The Acehnese experience began on my plane ride from Jakarta, where I sat next to a couple of punchy, witty Acehnese men, as well as an eager college student who is also involved with NGO work in Banda Aceh. The plane landed for a temporary stop in Medan and then continued to Banda; and without a single dull moment or lapse in conversation, we passed over the entire vertical stretch of Sumatra. Phone numbers were exchanged about the time I began to gaze out my cabin window, as our plane neared the end of its descent. A barely discernible boarder separating a vast seascape from kilometers of entrenched, glimmering, inland fisheries, and miles more of breezy green rice paddies almost distracted me from enjoying the seemly endless volcanic mountain range stretching along the opposite side of the city.

As our Boeing 737 came to a bumpy – and admittedly unnerving, but nonetheless expected – stop at the end of the runway, my charge and anticipation had begun to manifest themselves physically, and I’m sure I looked no less ridiculous than the two-year-old in front of me, who’d been entertaining himself with a few new toys his parents had gotten him from Jakarta. I even managed to do something that I hadn’t done since the first international flight I’d ever been on – forget my baggage tags in the seat pocket in front of where I had been sitting. But of course, being that it’s Indonesia, the pencil-and-paper-wielding security agents at the baggage claim exit trusted me wholeheartedly that I had retrieved the correct luggage from the revolving conveyor belt.

And as I walked toward the exit and gazed through the dense crowd of anxious friends and family members, who were eagerly awaiting their loved ones at the security gate, something caught my eye. Just as we all hope for upon landing in a new city – and don’t pretend like you don’t – I was greeted with a big sign that read, “KENNETH MOORE, Mercy Corps.” Nothing makes you feel more important than having your own sign at the airport.

And then, in accordance with the same fortuitous pattern that the trip had been following all day... why wouldn’t the person holding the sign have been a strikingly gorgeous Indonesian native? Piva, who’d conducted my phone interview, then led me to where our car was parked. And in all honesty, our drive back to my new apartment will likely remain in my memory as one of the most entertaining car rides of my life. Both Piva and the driver were rattling off eccentric facts about Banda Aceh in a passionate and comical manner that put to shame any scripted lines that even the most talented tour guide could have come up with.
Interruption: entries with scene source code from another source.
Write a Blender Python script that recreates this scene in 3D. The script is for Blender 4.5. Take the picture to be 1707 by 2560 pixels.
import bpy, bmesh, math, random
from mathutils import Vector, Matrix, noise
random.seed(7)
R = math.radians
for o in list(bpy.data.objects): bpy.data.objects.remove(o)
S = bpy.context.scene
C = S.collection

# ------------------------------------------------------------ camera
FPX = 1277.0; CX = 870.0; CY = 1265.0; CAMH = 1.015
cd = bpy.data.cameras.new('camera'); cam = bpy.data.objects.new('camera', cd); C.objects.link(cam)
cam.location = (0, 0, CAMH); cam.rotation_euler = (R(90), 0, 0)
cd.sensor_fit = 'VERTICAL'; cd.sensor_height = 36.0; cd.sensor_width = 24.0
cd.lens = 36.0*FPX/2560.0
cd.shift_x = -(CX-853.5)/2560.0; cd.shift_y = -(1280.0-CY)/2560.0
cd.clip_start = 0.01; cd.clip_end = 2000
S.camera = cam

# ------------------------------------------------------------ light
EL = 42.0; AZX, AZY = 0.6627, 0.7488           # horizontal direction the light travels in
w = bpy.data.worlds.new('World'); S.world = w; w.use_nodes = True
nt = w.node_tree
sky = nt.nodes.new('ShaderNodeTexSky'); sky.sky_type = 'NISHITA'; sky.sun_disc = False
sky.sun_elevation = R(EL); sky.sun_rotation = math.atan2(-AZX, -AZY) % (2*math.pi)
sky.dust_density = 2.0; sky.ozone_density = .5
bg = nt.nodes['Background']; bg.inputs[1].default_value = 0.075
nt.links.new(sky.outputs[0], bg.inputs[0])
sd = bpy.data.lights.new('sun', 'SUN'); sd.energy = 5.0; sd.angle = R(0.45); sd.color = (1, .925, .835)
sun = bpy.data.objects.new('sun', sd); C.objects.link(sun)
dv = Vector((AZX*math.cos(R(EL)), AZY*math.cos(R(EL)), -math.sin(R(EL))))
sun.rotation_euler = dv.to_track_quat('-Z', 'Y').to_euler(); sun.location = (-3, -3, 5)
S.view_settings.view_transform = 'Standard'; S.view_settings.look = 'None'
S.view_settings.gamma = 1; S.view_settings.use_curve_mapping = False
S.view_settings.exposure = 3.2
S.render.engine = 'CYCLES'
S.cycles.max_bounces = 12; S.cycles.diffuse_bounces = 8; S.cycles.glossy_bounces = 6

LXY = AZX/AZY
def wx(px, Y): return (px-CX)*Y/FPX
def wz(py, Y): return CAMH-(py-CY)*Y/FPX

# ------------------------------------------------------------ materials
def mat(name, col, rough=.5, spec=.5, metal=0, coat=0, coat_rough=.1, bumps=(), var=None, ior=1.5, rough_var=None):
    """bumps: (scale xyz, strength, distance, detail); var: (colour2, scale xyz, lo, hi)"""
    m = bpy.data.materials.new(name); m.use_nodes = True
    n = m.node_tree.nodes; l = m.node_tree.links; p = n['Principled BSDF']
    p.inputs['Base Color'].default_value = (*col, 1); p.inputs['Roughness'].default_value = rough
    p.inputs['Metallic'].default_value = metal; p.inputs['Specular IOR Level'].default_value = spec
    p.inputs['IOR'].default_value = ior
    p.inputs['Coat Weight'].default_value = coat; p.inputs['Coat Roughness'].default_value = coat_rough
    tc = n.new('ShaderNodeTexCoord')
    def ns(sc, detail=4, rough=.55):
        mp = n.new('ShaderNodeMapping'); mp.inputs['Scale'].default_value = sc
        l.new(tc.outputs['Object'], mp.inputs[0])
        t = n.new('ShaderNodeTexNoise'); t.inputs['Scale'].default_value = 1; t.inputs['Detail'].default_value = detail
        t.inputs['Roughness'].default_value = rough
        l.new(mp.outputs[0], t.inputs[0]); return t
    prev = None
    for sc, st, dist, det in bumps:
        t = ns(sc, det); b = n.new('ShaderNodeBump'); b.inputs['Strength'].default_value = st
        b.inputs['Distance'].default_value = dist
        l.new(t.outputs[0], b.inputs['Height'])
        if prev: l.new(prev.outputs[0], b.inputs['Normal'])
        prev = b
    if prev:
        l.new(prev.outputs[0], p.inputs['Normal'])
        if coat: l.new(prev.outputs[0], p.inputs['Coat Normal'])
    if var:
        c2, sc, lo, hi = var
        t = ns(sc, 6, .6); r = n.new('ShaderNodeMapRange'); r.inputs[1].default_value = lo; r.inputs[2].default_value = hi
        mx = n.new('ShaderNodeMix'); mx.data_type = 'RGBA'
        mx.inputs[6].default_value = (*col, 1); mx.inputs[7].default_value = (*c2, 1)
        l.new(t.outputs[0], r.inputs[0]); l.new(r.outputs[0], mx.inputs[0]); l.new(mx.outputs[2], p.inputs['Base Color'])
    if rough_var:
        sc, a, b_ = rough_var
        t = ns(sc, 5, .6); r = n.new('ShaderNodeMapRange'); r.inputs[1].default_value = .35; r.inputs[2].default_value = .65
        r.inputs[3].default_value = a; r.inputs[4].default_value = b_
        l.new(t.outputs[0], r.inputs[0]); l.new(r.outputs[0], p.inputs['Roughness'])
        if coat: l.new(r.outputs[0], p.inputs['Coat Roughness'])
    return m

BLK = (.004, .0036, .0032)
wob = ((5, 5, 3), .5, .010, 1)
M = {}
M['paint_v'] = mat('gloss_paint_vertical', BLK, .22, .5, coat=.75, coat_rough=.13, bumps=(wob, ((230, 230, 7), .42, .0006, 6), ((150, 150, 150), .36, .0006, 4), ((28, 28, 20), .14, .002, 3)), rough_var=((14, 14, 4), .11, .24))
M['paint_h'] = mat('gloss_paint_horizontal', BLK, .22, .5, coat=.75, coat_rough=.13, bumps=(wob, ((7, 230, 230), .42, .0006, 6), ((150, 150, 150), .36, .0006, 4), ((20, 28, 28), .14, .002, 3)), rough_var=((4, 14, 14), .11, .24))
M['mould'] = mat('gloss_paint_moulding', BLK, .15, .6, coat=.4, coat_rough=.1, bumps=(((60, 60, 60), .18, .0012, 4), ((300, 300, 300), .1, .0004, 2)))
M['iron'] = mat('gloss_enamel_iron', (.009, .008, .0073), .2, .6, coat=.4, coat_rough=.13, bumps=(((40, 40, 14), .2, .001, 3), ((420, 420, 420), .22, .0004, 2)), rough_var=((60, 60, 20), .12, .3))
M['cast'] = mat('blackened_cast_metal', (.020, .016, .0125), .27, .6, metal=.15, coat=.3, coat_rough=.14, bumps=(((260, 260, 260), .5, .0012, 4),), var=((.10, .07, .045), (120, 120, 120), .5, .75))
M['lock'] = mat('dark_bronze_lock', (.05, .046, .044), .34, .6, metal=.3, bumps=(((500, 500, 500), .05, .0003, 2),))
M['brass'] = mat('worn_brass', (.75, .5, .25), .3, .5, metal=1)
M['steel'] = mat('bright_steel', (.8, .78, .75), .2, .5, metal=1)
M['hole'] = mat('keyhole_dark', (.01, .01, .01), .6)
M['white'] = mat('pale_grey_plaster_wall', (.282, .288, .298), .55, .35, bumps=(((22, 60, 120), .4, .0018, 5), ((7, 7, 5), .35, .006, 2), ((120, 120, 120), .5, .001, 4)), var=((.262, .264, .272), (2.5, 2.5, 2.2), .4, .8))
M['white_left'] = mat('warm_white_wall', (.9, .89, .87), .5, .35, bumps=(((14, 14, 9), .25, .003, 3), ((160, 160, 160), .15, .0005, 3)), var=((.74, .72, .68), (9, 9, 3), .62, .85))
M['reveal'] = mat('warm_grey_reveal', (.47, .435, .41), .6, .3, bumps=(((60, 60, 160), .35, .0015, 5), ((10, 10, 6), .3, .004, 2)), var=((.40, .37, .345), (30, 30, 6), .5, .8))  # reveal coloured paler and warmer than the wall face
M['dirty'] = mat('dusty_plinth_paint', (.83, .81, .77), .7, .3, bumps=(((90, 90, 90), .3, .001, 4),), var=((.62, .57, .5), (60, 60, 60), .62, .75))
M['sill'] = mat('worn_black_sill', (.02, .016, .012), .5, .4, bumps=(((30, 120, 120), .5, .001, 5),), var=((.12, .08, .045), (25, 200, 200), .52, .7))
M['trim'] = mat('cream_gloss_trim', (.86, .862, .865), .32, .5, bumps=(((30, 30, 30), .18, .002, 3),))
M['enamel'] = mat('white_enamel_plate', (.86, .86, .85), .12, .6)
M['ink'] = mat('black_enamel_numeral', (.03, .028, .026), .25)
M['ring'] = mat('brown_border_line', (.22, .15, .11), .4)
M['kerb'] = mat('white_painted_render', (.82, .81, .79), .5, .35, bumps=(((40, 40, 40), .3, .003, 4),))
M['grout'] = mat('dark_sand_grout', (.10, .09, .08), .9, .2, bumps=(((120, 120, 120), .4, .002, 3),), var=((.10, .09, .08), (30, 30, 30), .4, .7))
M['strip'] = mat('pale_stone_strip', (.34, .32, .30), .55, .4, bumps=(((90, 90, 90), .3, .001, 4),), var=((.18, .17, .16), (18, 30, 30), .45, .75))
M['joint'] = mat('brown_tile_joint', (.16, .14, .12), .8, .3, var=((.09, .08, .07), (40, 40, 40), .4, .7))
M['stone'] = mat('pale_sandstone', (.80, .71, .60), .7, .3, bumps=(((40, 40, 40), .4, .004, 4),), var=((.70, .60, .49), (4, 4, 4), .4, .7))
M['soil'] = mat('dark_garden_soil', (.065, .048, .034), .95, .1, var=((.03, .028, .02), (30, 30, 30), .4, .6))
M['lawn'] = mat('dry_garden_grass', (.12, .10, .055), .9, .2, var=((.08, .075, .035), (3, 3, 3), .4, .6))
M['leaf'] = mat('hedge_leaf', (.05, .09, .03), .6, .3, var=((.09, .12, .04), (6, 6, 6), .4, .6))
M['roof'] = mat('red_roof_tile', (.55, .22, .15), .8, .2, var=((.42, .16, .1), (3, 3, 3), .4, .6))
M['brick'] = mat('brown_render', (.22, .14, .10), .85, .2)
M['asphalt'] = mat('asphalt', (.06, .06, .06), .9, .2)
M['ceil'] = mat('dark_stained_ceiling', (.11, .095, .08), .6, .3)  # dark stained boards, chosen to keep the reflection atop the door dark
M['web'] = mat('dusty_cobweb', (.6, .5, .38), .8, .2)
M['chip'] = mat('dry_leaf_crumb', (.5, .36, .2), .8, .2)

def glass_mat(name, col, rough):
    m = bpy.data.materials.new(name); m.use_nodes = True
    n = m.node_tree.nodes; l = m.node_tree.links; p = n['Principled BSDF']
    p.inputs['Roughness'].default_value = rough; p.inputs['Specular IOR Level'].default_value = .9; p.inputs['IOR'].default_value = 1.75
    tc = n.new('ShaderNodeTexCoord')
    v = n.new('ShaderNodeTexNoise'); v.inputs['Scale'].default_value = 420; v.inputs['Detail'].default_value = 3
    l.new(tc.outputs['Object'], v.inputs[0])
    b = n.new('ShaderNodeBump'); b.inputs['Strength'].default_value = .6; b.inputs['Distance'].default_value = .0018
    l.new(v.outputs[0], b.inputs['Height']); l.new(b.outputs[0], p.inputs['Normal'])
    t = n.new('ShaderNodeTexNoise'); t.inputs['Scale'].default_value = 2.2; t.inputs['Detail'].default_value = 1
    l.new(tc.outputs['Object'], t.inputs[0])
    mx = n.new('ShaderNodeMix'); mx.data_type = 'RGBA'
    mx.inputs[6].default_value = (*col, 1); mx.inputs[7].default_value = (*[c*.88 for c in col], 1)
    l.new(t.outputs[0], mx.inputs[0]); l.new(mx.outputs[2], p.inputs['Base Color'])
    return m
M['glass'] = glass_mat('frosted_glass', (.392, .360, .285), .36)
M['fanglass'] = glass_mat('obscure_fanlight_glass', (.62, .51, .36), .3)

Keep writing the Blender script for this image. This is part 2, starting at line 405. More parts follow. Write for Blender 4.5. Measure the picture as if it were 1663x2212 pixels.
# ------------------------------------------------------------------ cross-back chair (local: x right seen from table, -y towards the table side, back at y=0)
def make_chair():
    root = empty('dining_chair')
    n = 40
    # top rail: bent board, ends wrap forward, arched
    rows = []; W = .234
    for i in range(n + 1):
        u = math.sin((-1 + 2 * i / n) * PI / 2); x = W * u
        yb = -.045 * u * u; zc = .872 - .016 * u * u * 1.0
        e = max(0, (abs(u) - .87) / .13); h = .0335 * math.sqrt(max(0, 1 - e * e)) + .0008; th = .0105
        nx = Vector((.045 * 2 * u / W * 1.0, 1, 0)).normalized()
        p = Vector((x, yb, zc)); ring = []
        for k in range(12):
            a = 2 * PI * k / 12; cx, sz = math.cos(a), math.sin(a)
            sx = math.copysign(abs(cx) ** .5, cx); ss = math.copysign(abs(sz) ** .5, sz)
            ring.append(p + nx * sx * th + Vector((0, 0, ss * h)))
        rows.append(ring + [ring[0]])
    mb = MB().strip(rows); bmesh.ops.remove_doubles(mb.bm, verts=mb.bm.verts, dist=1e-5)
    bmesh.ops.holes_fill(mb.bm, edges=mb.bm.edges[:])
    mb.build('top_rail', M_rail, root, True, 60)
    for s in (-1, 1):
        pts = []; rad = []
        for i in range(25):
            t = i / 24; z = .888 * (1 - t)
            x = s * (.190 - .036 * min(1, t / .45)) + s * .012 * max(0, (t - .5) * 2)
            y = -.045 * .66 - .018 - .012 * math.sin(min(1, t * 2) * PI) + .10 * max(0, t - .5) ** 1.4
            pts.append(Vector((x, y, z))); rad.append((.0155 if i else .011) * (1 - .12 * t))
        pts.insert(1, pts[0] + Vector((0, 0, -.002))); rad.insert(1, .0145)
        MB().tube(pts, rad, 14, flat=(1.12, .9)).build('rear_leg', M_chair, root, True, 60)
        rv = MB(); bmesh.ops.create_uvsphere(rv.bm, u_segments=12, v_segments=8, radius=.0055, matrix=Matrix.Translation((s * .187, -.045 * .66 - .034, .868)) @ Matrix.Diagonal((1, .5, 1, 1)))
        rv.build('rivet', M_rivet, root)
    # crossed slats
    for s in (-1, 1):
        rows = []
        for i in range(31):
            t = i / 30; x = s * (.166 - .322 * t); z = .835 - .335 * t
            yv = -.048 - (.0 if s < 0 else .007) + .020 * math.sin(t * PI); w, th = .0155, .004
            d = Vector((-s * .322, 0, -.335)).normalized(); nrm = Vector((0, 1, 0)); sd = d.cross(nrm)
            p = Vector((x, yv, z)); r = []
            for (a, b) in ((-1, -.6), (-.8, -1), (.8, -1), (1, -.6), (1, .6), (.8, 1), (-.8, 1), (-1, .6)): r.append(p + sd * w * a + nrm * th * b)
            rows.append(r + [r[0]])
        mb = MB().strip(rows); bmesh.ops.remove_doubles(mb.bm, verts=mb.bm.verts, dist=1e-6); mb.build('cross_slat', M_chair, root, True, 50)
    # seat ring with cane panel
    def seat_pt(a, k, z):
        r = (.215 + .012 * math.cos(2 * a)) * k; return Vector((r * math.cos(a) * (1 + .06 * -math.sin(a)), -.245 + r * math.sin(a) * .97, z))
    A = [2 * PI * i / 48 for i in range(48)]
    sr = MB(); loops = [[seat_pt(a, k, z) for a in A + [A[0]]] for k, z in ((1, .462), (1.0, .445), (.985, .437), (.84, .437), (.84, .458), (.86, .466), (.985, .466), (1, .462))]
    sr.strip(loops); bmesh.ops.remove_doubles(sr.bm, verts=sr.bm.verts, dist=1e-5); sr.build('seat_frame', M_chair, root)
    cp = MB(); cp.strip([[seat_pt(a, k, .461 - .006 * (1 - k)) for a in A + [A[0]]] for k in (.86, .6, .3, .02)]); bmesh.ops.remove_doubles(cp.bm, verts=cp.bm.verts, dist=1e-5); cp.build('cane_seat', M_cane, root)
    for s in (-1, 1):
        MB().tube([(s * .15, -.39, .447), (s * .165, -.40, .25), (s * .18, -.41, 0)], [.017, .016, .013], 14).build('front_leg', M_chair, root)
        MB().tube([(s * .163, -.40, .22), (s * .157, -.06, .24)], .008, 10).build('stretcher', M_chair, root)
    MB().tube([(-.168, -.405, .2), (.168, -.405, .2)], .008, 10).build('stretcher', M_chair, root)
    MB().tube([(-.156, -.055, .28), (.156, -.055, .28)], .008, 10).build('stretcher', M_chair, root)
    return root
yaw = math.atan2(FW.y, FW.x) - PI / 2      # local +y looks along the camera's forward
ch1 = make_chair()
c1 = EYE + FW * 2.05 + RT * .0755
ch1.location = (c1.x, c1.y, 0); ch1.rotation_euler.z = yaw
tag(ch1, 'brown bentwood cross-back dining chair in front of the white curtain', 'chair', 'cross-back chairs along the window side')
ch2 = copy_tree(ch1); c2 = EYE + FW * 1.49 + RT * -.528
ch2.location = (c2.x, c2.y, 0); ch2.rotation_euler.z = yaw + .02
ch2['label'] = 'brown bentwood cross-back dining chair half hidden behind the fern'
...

I was squirming in the back seat, almost in tears from laughing so hard.

Upon arriving at my new place, Piva also happened to drop some new information on me. Not only would Mercy Corps be covering my living expenses, but I would also be receiving a modest salary. This was not expected – not in the least. In fact, the title for this job when I applied online was, “Aceh Unpaid Internship,” and I was told explicitly through e-mail how much money I could expect to pay for an apartment. I’m absolutely going to be giving half the bag of the bite-size Snickers bars that I brought as gifts to the person in the Mercy Corps office here who made that happen!

Later I intend to give more details about how awesome my place is, and what a great location it happens to be in. And I may describe later how a huge fair and expo is currently going on in the city, and also how I’ve already got a young, cool group of friends to show me around, but I think the euphoria has gotten annoying even to me at this point. All in all, it seems like nothing short of a natural disaster or a civil war could possibly…

…oh wait.

Well, be happy for me, but pray for me too, would you?